Quantity and quality are perhaps two of the biggest challenges, said Ana Karina Quintero, coordinator of Colombia’s Ministry of the Environment and Sustainable Development green business promotion office. As part of Colombia’s 2016 peace accord with the FARQ, as well as the ministry’s green growth strategies, her office has worked with local environmental authorities to support more than 26,000 companies around the country.
“In Colombia, we have focused more on small entrepreneurs in local markets,” she said, “so that they can improve quality and quantity, which is where most of the problems and failures are. We are developing a strategy of intervention in which we identify [the entrepreneurs], do a verification of their economic and social sustainability, and based on that verification, we help them.”
Gaining market share and diversifying sales is another major issue for such producers, Quintero said.
“We are now innovating in a theme we call territorial markets, setting up business roundtables within the regions themselves to incentivize not only local buying but buying among themselves. So they can buy supplies like packaging and raw materials from each other and become more sustainable.”
Diversifying its sales was also the goal of Copiasuro, a fair trade certified cooperative of honey producers spread across the southwestern highlands of Guatemala.

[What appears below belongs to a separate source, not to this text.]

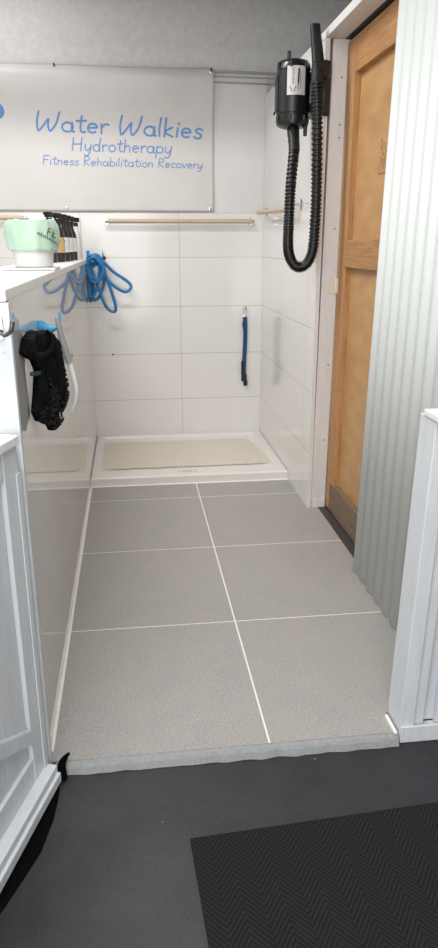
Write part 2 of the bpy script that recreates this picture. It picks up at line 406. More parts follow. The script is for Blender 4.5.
def ribbon(bm, pts, wdt, mp):
    # a flat printed stroke with round ends; mp maps plane (u, v) to space
    pts = [Vector((a, b)) for a, b in pts]
    h = wdt/2; L, R = [], []
    for i, p in enumerate(pts):
        a = pts[max(0, i-1)]; b = pts[min(len(pts)-1, i+1)]; d = (b-a)
        if d.length < 1e-9: d = Vector((1, 0))
        d.normalize(); n = Vector((-d.y, d.x)); L.append(bm.verts.new(mp(*(p+n*h)))); R.append(bm.verts.new(mp(*(p-n*h))))
    for i in range(len(pts)-1): bm.faces.new((L[i], L[i+1], R[i+1], R[i]))
    for p, q, e in ((pts[0], pts[1], (L[0], R[0])), (pts[-1], pts[-2], (R[-1], L[-1]))):
        d = (p-q).normalized(); n = Vector((-d.y, d.x)); vs = []
        for k in range(1, 5):
            a = PI*k/5; s = 1
            o = (n*math.cos(a) + d*math.sin(a))*h
            vs.append(bm.verts.new(mp(*(p+o))))
        n_side = e[0] if (p is pts[-1]) else e[1]
        # for the start the outward normal is flipped: close with both rim verts
        if p is pts[0]: bm.faces.new([e[1]] + vs + [e[0]])
        else: bm.faces.new([e[1]] + vs + [e[0]])
def smooth2(pts, per=3):
    if len(pts) < 3: return pts
    return [(v.x, v.y) for v in catmull([(a, b, 0) for a, b in pts], per)]
def text_strokes(s, x0, x1, base0, base1, cap, slant=0.10):
    tot = sum(G[c][0] for c in s); k = (x1-x0)/tot; out = []; x = x0
    for c in s:
        wd, st = G[c]
        for q in st:
            q = q if len(q) > 14 else smooth2(q)
            line = []
            for a, b in q:
                X = x + a*k*0.96 + slant*b*cap
                t = (X-x0)/(x1-x0)
                line.append((X, base0+(base1-base0)*t + b*cap))
            out.append(line)
        x += wd*k
    return out

# ------------------------------------------------------------------ banner
BX0, BX1, BZ0, BZ1 = -1.45, 0.212, 1.455, 2.238
def bd(x, z):
    t = (BZ1 - z)
    if t < 0.06: d = 0.010 + 0.052*math.sin(t/0.06*PI/2)
    elif t < 0.28: d = 0.062 - 0.052*(0.5-0.5*math.cos((t-0.06)/0.22*PI))*0.6 - 0.052*0.4*(t-0.06)/0.22
    else: d = 0.010
    d *= 1.0 + 0.25*math.sin(x*4.0+0.6) if t < 0.28 else 1
    e = min(abs(x-0.2), 0.3)/0.3
    d = 0.009 + (d-0.009)*(0.35+0.65*e)
    d += 0.0025*math.sin(x*9+z*5) + 0.0012*math.sin(z*14)
    return YB + 0.003 - max(d, 0.006)
bn = empty('banner', (-0.62, YB-0.003, BZ0), 'white vinyl banner with blue handwritten-style lettering nailed high on the back wall', 'banner')
bo = Vector((-0.62, YB-0.003, BZ0))
bm = bmesh.new(); NX, NZ = 110, 60; vs = []
for i in range(NX+1):
    x = BX0+(BX1-BX0)*i/NX; col_ = []
    for j in range(NZ+1):
        z = BZ0+(BZ1-BZ0)*j/NZ
        sag = -0.006*abs(math.sin((x+0.7)/0.9*PI)) if j == NZ else 0
        col_.append(bm.verts.new(Vector((x, bd(x, z), z+sag))-bo))
    vs.append(col_)
for i in range(NX):
    for j in range(NZ): bm.faces.new((vs[i][j], vs[i+1][j], vs[i+1][j+1], vs[i][j+1]))
sheet = obj('banner_sheet', bm, M_BANNER, bn, smooth=True)
sm = sheet.modifiers.new('thickness', 'SOLIDIFY'); sm.thickness = 0.0012; sm.offset = -1
mpB = lambda u, v: Vector((u, bd(u, v)-0.0012, v)) - bo
for nm, s, a, cap, wd in (('headline_lettering', 'Water Walkies', (-0.824, 0.152, 1.894, 1.864), 0.098, 0.0112),
                      ('second_line_lettering', 'Hydrotherapy', (-0.630, -0.036, 1.789, 1.779), 0.070, 0.0068),
                      ('third_line_lettering', 'Fitness Rehabilitation Recovery', (-0.800, 0.146, 1.712, 1.699), 0.048, 0.0050)):
    bm = bmesh.new()
    for st in text_strokes(s, *a, cap): ribbon(bm, st, wd, mpB)
    bmesh.ops.recalc_face_normals(bm, faces=bm.faces)
    obj(nm, bm, M_BLUEINK, bn)
bm = bmesh.new()
ring = arc(-1.045, 1.99, 0.05, 0.046, 0, 360, 28)[:-1]
bm.faces.new([bm.verts.new(mpB(a, b)) for a, b in ring])
obj('printed_logo', bm, M_BLUEINK, bn)
for (x, z) in ((-0.697, 2.222), (0.196, 2.216), (-0.682, 1.475), (0.190, 1.470), (-1.30, 2.222)):
    y = bd(x, z)
    g = obj('eyelet', lathe_bm([(0.004, 0), (0.009, -0.001), (0.009, -0.002), (0.004, -0.003)], 16, (x-bo.x, y-bo.y, z-bo.z), axis='Y'), M_CHROME, bn, True)
    if z > 2:
        obj('nail', tube_bm([(x-bo.x, y-bo.y+0.004, z-bo.z), (x-bo.x, y-bo.y-0.008, z-bo.z+0.001), (x-bo.x-0.001, y-bo.y-0.011, z-bo.z+0.016)], 0.0042, 8), M_INK, bn)

# ------------------------------------------------------------------ thin conduits high on the back wall, beside the banner
for i, (z, r) in enumerate(((2.222, 0.006), (2.196, 0.004), (2.166, 0.0045))):
    o = obj('wall_conduit', tube_bm([(0.19, YB-r, z), (0.60, YB-r, z-0.004)], r, 8), M_CONDUIT, smooth=True)
    origin_to(o, (0.19, YB-r, z))
    tag(o, ('uppermost', 'middle', 'lowest')[i] + ' of three thin grey conduits on the back wall beside the banner', 'conduit', 'grey conduits beside the banner')

# ------------------------------------------------------------------ grab rails
def flange(parent, p, axis, toward):
    # four-lobed wall plate with a short post; axis = wall normal axis
    bm = bmesh.new(); P = []
    for k in range(48):
        a = 2*PI*k/48; r = 0.021 + 0.005*math.cos(4*a)
        P.append((r*math.cos(a), r*math.sin(a)))
    z0, z1 = 0.0, 0.005*toward
    A = [bm.verts.new((z0, a, b) if axis == 'X' else (a, z0, b)) for a, b in P]
    B = [bm.verts.new((z1, a*0.9, b*0.9) if axis == 'X' else (a*0.9, z1, b*0.9)) for a, b in P]
    for k in range(48): bm.faces.new((A[k], A[(k+1) % 48], B[(k+1) % 48], B[k]))
    bm.faces.new(A); bm.faces.new(B)
    e = Vector((toward, 0, 0)) if axis == 'X' else Vector((0, toward, 0))
    tube_bm([e*0.004, e*0.030, e*0.038], lambda t: 0.007 if t < 0.8 else 0.009, 14, bm)
    bmesh.ops.translate(bm, vec=Vector(p), verts=bm.verts); bmesh.ops.recalc_face_normals(bm, faces=bm.faces)
    return obj('mounting_flange', bm, M_CHROME, parent, True)
def grab_rail(name, a, b, axis, toward, fl, label, mat):
    a, b = Vector(a), Vector(b); r = empty(name, a, label, 'grab rail'); d = (b-a)
    obj('rail', tube_bm([Vector((0, 0, 0)), d], 0.0125, 18), mat, r, True)
    for e, s in ((Vector((0, 0, 0)), -1), (d, 1)):
        obj('end_cap', tube_bm([e - d.normalized()*0.001*s, e+d.normalized()*0.012*s], lambda t: 0.0125-0.003*t, 16), M_CHROME, r, True)
    for t in fl:
        q = d*t
        w_ = (Vector((XR-a.x, q.y, 0)) if axis == 'X' else Vector((q.x, YB-a.y, 0)))
        flange(r, w_, axis, toward)
    return r
grab_rail('grab_rail', (-0.445, YB-0.045, 1.398), (0.445, YB-0.045, 1.398), 'Y', -1, (0.0, 1.0), 'long beech wood grab rail with chrome ends below the banner', M_BAR)
grab_rail('grab_rail', (-1.60, YB-0.045, 1.418), (-0.925, YB-0.045, 1.414), 'Y', -1, (0.3, 1.0), 'beech wood grab rail behind the green-lined bucket at the left edge', M_BAR)
grab_rail('grab_rail', (XR-0.045, 2.33, 1.448), (XR-0.045, 1.40, 1.430), 'X', -1, (0.03, 1.0), 'short-looking beech grab rail on the right side wall behind the blower hose', M_BARS)

# ------------------------------------------------------------------ shower tray
tray = empty('shower_tray', (-0.02, 1.96, 0.0), 'low white acrylic shower tray between the tiled walls', 'shower tray')
bm = bmesh.new(); x0, x1, y0, y1 = XL+0.001, XR-0.001, 1.506, YB-0.001
def ringv(i, z): return [bm.verts.new((a+0.02, b-1.96, z)) for a, b in ((x0+i, y0+i), (x1-i, y0+i), (x1-i, y1-i), (x0+i, y1-i))]
rs = [ringv(0, 0.0), ringv(0.0, 0.044), ringv(0.006, 0.05), ringv(0.045, 0.05), ringv(0.055, 0.036), ringv(0.11, 0.030)]
for a, b in zip(rs, rs[1:]):
    for k in range(4): bm.faces.new((a[k], a[(k+1) % 4], b[(k+1) % 4], b[k]))
bm.faces.new(rs[-1]); bmesh.ops.recalc_face_normals(bm, faces=bm.faces)
obj('tray_body', bm, M_PAN, tray)
bm = bmesh.new()
for k, xs in enumerate((-0.085, -0.062, -0.05, -0.038, -0.028, -0.018, 0.004)):
    add_box(bm, xs+0.02, xs+0.02+(0.004 if k % 2 else 0.007), 1.625-1.96, 1.645-1.96+(0.004*(k % 3)), 0.0303, 0.0312)
obj('drain_marks', bm, M_EDGE, tray)
bm = bmesh.new(); pts = []
for k in range(64):
    t = k/64*4; s = int(t); f = t-s
    cs = [(-0.525, 1.705), (0.49, 1.715), (0.41, 2.26), (-0.525, 2.26)]
    a, b = cs[s], cs[(s+1) % 4]; x = a[0]+(b[0]-a[0])*f; y = a[1]+(b[1]-a[1])*f
    pts.append((x+0.004*noise.noise((x*9, y*9, 1)), y+0.007*noise.noise((x*8, y*8, 2))))
pm = obj('bath_mat', prism_bm(pts, 0.0335, 0.040), M_PMAT)
origin_to(pm, (-0.02, 1.98, 0.0335)); tag(pm, 'beige woven non-slip mat lying in the shower tray', 'shower mat')

# ------------------------------------------------------------------ shelf along the glossy wall
sh = obj('wall_shelf', box(-0.83, -0.573, -0.652, YB-0.001, 1.1555, 1.18, bev=0.003), M_SHELF)
origin_to(sh, (-0.70, 0.9, 1.1555)); tag(sh, 'long white ledge board running back along the top of the glossy left wall', 'shelf')
tp = obj('tray_lid', box(-0.755, -0.575, 0.405, 0.60, 1.1805, 1.189, bev=0.003), M_BUCKET)
origin_to(tp, (-0.665, 0.5, 1.1805)); tag(tp, 'flat square white lid under the green-lined bucket', 'lid')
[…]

The organization started out in 1987 with a USD 50 budget and 22 members. Now it has 285 members, exports more than 600 tons of honey each year, receives support from international financers such as the EcoLogic Development Fund, and has launched several reforestation projects to counter climate change and preserve honey bee habitats. Its impact has not only provided income – more than USD 2 million per year – and jobs to small farmers and indigenous communities, but it has also helped increase pollination in coffee and forest landscapes.
But, said the cooperative’s general manager Alvaro Almengor, “about 90 percent of our product goes to Europe, and one of our biggest challenges is to diversify our market. We are betting on the regional market, which is very fractured, as where we think that there is a chance to do some real business.”
Yet for many would-be green business entrepreneurs, getting into the market in the first place is perhaps the biggest obstacle. To do so, they can follow in Almengor’s footsteps, attending trade shows and contacting international NGOS. They can also get support from government, through their national environment or trade ministries.
For Nelixia’s Maizener, the best way is to start a project is with a ready client. “This is what we do,” he explained. “We build a bridge between the project and the market. We have a client who says I would be interested in this or that, and then we develop the product.
“My advice would be to try to find all the companies in that particular market in their own country, to go knock on their doors and see which one is closer to their values.”
The question of economic diversification is a pressing one in Paraguay, where soy production and beef – both major causes of deforestation – currently make up more than 90 percent of the country’s exports. The country “needs to incentivize green business and identify opportunities,” said Cristina Goralewski, president of Paraguay’s National Forestry Institute at the Forum’s opening session. “We have to transform the economy toward sustainable production.”
Ruth Tiffer Sotomayor, senior environmental specialist at the World Bank and organizer of the Forum, noted the importance of Paraguay’s government promoting better land-use practices and sustainable production, to a more prosperous end for everyone involved.
“We have high hopes that Paraguay can see the many opportunities there are to diversify its economy by supporting other sectors that have a lessened environmental footprint in forests but can generate income for both small farmers – yerba mate, honey, plant oils, crafts, agroforestry – and large investors – reforestation for wood products, ecotourism, agrosilvopastoril, logistics.”
“We want to support interested farmers to reach national and international markets,” said José Alderete, director of ITAIPU Binational in Parguay, “and to connect all with the best international practices for protecting the environment.”